I'll risk being the doodoo head in the crowd, but anything I say is meant in the form of respectful feedback.
I'm hoping that with this announcements and the subsequent steps towards the described business model that we can expect to see FTB treated like a business. And by that I'm not talking about effort assembling and maintaining the packs, I'm talking about no longer straddling the fence between mod devs and players. Now the mod devs are the vendors, FTB is the packager, and the players are the customer. And that mans the vendors don't get coddled anymore. If they don't play nice they don't get their own pram to play in with their selected friends. It means if mods or mod suites are technically unstable, they're not included in packs. (Looking at you, Voxel Mods, but not to exclude all the other mods over time that have added very little but detracted a whole lot.)
If I'm now the potential consumer, I don't want to troubleshoot packs anymore. If it's listed as a pack for download, it means it works, and if a mod is discovered after the fact to be unstable and causing issues, it's promptly and prominently announced so players don't have to play private investigator figuring out why their game keeps crashing, or memory leaks keep demolishing framerates. They can disable the mod or take appropriate action.
I'm one of the community members who spends hours tracking down edge case issues that nobody really talks about and for which the answers and solutions can only be found in the dustiest corners of the interwebs. Thing is, the answers are there, but nobody brings them forward. Secret Rooms crashed my game umpteen times and it was only by fluke a found a tangential reference to it causing problems after a couple of hours of googling that I was able to disable it and solve that problem.
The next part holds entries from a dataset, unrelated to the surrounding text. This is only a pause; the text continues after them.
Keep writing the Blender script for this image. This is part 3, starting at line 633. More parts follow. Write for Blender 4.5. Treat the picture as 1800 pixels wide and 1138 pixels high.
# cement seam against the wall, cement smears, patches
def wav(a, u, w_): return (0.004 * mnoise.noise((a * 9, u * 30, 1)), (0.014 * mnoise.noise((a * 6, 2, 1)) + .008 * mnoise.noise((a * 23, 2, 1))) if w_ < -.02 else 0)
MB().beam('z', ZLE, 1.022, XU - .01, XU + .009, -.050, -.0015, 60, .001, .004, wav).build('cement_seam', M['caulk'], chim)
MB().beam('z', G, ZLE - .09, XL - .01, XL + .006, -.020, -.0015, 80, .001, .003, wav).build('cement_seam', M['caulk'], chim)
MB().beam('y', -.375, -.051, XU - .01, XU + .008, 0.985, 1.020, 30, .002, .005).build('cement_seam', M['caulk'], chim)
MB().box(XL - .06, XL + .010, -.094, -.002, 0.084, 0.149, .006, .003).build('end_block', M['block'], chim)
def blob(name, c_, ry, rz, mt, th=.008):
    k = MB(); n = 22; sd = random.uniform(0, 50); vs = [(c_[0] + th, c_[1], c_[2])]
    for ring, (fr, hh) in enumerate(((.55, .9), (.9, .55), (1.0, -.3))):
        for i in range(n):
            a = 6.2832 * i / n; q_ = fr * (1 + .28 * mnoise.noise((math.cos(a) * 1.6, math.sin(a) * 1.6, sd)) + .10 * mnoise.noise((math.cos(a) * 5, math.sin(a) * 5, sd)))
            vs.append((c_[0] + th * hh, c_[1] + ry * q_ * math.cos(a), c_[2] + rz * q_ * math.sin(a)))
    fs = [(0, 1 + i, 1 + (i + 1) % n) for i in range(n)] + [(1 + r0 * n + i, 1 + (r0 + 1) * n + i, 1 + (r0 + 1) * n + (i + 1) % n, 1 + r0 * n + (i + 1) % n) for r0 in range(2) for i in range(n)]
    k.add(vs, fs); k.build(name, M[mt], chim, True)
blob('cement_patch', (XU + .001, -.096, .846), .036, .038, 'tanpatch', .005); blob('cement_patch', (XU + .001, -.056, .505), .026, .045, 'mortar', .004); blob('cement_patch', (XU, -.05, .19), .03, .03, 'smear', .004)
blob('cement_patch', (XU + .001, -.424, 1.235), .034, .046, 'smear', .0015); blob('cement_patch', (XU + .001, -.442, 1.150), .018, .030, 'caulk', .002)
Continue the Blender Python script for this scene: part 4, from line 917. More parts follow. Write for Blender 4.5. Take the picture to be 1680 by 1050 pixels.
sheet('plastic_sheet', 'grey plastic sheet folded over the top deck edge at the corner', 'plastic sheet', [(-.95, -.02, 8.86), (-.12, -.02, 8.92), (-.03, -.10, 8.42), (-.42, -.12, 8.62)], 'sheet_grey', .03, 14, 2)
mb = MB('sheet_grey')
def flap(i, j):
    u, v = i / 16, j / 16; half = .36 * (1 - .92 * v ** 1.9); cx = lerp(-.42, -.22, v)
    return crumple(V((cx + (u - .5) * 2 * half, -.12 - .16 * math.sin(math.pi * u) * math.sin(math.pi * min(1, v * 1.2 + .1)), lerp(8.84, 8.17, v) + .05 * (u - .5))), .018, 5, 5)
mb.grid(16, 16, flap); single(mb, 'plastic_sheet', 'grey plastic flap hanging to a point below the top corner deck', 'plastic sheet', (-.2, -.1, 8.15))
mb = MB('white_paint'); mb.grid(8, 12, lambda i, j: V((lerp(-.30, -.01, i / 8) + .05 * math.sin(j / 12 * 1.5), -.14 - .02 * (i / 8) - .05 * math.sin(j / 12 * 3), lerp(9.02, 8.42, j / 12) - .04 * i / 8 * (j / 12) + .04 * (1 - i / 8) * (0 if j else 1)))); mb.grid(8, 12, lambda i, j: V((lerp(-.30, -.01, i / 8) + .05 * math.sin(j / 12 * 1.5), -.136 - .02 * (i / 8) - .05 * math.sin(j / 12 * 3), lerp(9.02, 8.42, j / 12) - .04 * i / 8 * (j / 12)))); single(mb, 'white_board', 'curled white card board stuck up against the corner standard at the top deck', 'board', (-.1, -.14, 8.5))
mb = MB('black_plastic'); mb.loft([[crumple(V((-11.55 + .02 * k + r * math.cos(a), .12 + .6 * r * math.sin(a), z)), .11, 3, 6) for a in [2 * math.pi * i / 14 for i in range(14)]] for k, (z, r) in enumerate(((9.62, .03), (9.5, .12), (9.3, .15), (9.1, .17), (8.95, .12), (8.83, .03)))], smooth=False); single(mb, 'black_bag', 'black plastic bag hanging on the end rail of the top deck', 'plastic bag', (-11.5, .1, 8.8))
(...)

A mod that does hardly anything worthwhile producing show-stopping issues and nobody said squat.
I don't want to see alpha mods shipped with packs "for worldgen" and then wind up having to restart worlds with the next evolved step anyways. If the mod isn't ready for prime time, it doesn't belong in a pack.
If I paid you for this product, I'd be asking for my money back. If we're to move in the direction of monetization, there's much room for improvement. Many players will spend an hour or two here and their trying to track down issues and resolve them without even stopping to think about what they're doing, but I'm not one of them. I'm not spending any more of my time fixing things that shouldn't have been broken in the first place while you guys are enjoying your all expenses paid convention trips. Now is a great time to refocus on what matters, and it's not making nice with mod devs at the expense of the players anymore. You've got something to offer them by way of monetization opportunities for being part of an FTB pack and that's it. They don't need second chances for atrocious behavior and they don't deserve to earn money off the back of a broken mod.